Nessuno vuole cedere nulla, com'è comprensibile. Eppure, da Mosca arrivano notizie da confermare totalmente ma lo stesso assai significative. Si parla di epurazioni e arresti negli alti gradi dei servizi e dell'esercito, ufficiali rei di non avere correttamente informato chi doveva dare luce verde all'invasione. Molti fattori era noti ed evidenziati addirittura dagli analisti occidentali in articoli di giornale che si potevano leggere anche in Russia, a partire dalle difficoltà logistiche dovute allo scioglimento delle nevi, per fare solo un esempio. Ma la consistenza della resistenza ucraina è stata probabilmente sottovalutata malgrado gli 007 infiltrati. E sopravvalutata è stata la possibilità di arrivare a catturare o a uccidere il leader nemico nel suo palazzo.

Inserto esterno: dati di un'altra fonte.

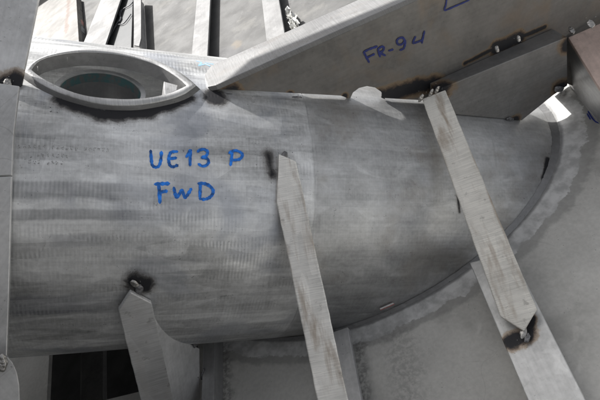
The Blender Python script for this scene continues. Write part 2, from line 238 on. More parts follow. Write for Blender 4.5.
def mat_pipe(name, spots):
    b = NB(name); U = b.uv; P = b.pos; u, v_, _ = b.sep(U)
    wob = b.noise(b.scale(U, (5, 14, 1)), 1, 3)
    US = b.vm('ADD', U, b.scale(b.comb(b.noise(P, 11, 2), b.noise(P, 13, 2)), (.02, .006, 0)))
    cellA = b.cellval(b.scale(US, (9, 62, 1)), 1)                 # grinder passes
    cellB = b.cellval(b.scale(b.vm('ADD', US, (.31, .17, 0)), (4.5, 26, 1)), 1)
    streak = b.noise(b.scale(U, (3.2, 150, 1)), 1, 5, .62)
    streak2 = b.noise(b.scale(U, (1.1, 42, 1)), 1, 4, .6)
    cloud = b.noise(P, 7, 5, .6); fine = b.noise(P, 150, 4, .6)
    after = b.step(u, .300, .312)                                # beyond the ring seam: plainer finish; mask also paints in girder shade
    before = b.math('SUBTRACT', 1.0, b.math('MULTIPLY', after, .75))
    ph = b.math('ADD', b.math('MULTIPLY', u, 2 * math.pi / .0058), b.math('MULTIPLY', b.noise(b.scale(U, (22, 12, 1)), 1, 3), 7.0))
    tick = b.math('SINE', ph)
    tm = b.math('MULTIPLY', b.step(cellB, .2, .7, .35, 1.0), b.step(b.noise(b.scale(U, (7, 34, 1)), 1, 4), .45, .62)); tm = b.math('MULTIPLY', tm, before)
    tick = b.math('MULTIPLY', tick, tm)
    val = b.math('ADD', b.step(cloud, .30, .70, .72, 1.18), b.step(streak, .3, .7, -.055, .055))
    val = b.math('ADD', val, b.step(streak2, .35, .65, -.06, .06))
    val = b.math('ADD', val, b.math('MULTIPLY', b.step(cellA, .0, 1, -.11, .08), before))
    val = b.math('ADD', val, b.math('MULTIPLY', b.step(cellB, .25, .85, .06, -.07), before))
    val = b.math('ADD', val, b.math('MULTIPLY', tick, .06)); val = b.math('ADD', val, b.step(fine, .3, .7, -.07, .07))
    grain = b.noise(b.scale(U, (620, 26, 1)), 1, 3, .6); val = b.math('ADD', val, b.step(grain, .3, .7, -.05, .05))
    scr_ = b.step(b.noise(b.scale(b.vm('ADD', US, (5, 2, 0)), (9, 420, 1)), 1, 2, .5), .66, .72); val = b.math('SUBTRACT', val, b.math('MULTIPLY', scr_, .13))
    # rubbed pale smears and dark pits
    sm = b.math('MULTIPLY', b.step(b.noise(b.vm('ADD', b.scale(U, (9, 22, 1)), (3, 1, 0)), 1, 4, .55, 1.4),   .50, .72), .24); val = b.math('ADD', val, sm)
    pit = b.math('MULTIPLY', b.step(b.noise(P, 260, 2), .66, .73), b.step(b.noise(P, 20, 3), .46, .62)); val = b.math('SUBTRACT', val, b.math('MULTIPLY', pit, .5))
    drip = b.math('MULTIPLY', b.step(b.noise(b.scale(U, (34, 5, 1)), 1, 3, .5, .6), .62, .68), b.step(b.noise(P, 6, 2), .5, .62)); val = b.math('SUBTRACT', val, b.math('MULTIPLY', drip, .10))
    val = b.math('MULTIPLY', val, b.math('SUBTRACT', 1.08, b.math('MULTIPLY', after, .36)))  # duller beyond the seam, darkened further for the girder's shade; left side lightened
    c = b.mix(1.0, (.62, .623, .62), b.grey(val), 'MULTIPLY')
    wm = b.math('MULTIPLY', b.step(b.noise(P, 10, 4, .6), .50, .68), b.math('MULTIPLY', after, .35)); c = b.mix(wm, c, (.27, .235, .19))
    # bluish smoke film
    film = b.math('MULTIPLY', b.step(b.noise(P, 8, 3, .5, .6), .48, .68), b.math('MULTIPLY', before, .42)); c = b.mix(film, c, (.20, .23, .30))
    # dark hatched passes and bluish scuffs on the left half
    bx = K['bandxt']
    for (p0, p1, hw, k_, tk_) in ((bx[0], bx[1], .014, .50, .18), (bx[2], bx[3], .009, .45, .1), (bx[4], bx[5], .011, .30, .0), (bx[6], bx[7], .009, .25, .0), (bx[8], bx[9], .022, .40, .0)):
        vy = b.math('ABSOLUTE', b.math('SUBTRACT', v_, b.math('ADD', (p0[1] + p1[1]) / 2 * R, b.math('MULTIPLY', b.math('SUBTRACT', b.noise(b.scale(U, (18, 4, 1)), 1, 3), .5), hw * 1.2))))
        ux = b.math('SUBTRACT', b.step(u, p0[0] - .03, p0[0]), b.step(b.math('ADD', u, b.math('MULTIPLY', b.noise(b.scale(U, (2, 120, 1)), 1, 2), .06)), p1[0], p1[0] + .05))
        k = b.math('MULTIPLY', b.step(vy, hw * .65, hw * 1.15, 1, 0), ux)
        k = b.math('MULTIPLY', k, b.step(b.noise(P, 24, 3), .25, .6, k_ * .6, k_))
        k = b.math('MULTIPLY', k, b.math('ADD', 1.0, b.math('MULTIPLY', b.math('SINE', ph), tk_)))
        c = b.mix(k, c, (.13, .135, .15) if tk_ else (.15, .16, .20))
    # ring seam ground flush
    sd_ = b.math('ABSOLUTE', b.math('SUBTRACT', u, b.math('ADD', .305, b.math('MULTIPLY', b.math('SUBTRACT', b.noise(P, 30, 2), .5), .006))))
    c = b.mix(b.math('MULTIPLY', b.step(sd_, .0006, .0020, .42, 0), b.step(b.noise(P, 18, 2), .4, .6, .35, 1)), c, (.12, .12, .12))
    c = b.mix(b.math('MULTIPLY', b.step(sd_, .004, .026, .34, 0), b.step(b.noise(P, 34, 3), .40, .58)), c, (.60, .60, .60))
    c, core = b.soot(c, spots, .18)
    m = b.math('MULTIPLY', b.math('SUBTRACT', 1.0, core), .66)
    r = b.math('ADD', b.step(cloud, .3, .7, .46, .36), b.math('MULTIPLY', cellA, .08)); r = b.math('ADD', r, b.math('MULTIPLY', core, .3))
    h = b.math('ADD', b.math('MULTIPLY', tick, .5), b.math('ADD', streak, b.math('MULTIPLY', fine, .6)))
    h = b.math('SUBTRACT', h, b.step(sd_, .0, .002, .4, 0))
    b.bump(h, .25, .0009)
    return b.done(c, r, m)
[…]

Gli ostacoli che incontra l'avanzata russa non deve fare pensare che la capacità delle forze di reggere l'urto di Kiev sia infinita. I continui appelli all'Occidente per avere una no-fly zone e/o aerei per fermare le incursioni nei cieli indicano il punto critico dal quale può passare il cedimento del fronte. Un video fatto circolare dal governo mostra come sarebbero stati i bombardamenti subiti dalla capitale ucraina se fossero stati diretti su Parigi. Il presidente Macron in effetti non risparmia sforzi e ha tentato ancora, insieme al collega tedesco Scholz, di smuovere la caparbia determinazione di Putin per ottenere una tregua. Ma senza esito.

Questo non significa che la diplomazia sia in stallo. L'appello accorato di Papa Francesco, insieme all'offerta di mediazione reiterata da parte del segretario di Stato vaticano Pietro Parolin, suggeriscono un percorso di trattativa sotto l'egida di una parte, la Santa Sede, che non ha interessi in gioco, né secondi fini, se non il sincero desiderio di riportare la pace nel cuore dell'Europa devastato da un conflitto che non risparmia i bambini. Nelle stesse ore sia il presidente russo sia quello ucraino, come detto, hanno fatto trapelare che qualche spiraglio potrebbe aprirsi, che qualche ultimatum potrebbe cadere.

La cautela deve però rimanere massima, perché attualmente stanno parlando le armi e non le proposte di reciproche concessioni. Intanto, le cento piazze europee "non equidistanti", riempitesi nel pomeriggio del diciassettesimo giorno di conflitto, dicono anche a Mosca quanto è difficile cercare di stravincere una guerra davanti alla quale il fronte occidentale è deciso a non voltare la testa. Non ci sono cedimenti nell'opinione pubblica, a parte settori minoritari più favorevoli alle (cattive) ragioni di Mosca. Resterà quindi alta la pressione sui governi perché nulla sia lasciato intentato per fermare Putin. E le nuove file nei negozi russi sono uno dei campanelli d'allarme per il Cremlino, in un Paese che non è più abituato alla penuria dei tempi andati.

La settimana che si apre potrà dire molto sugli sviluppi di una crisi che potrebbe anche riservare svolte improvvise. Un indicatore è il tentativo dei russi di tenere referendum improvvisati nelle città occupate, a partire da Kherson, per sancire l'autonomia dall'Ucraina. Una mossa che potrebbe avviare una nuova fase del conflitto.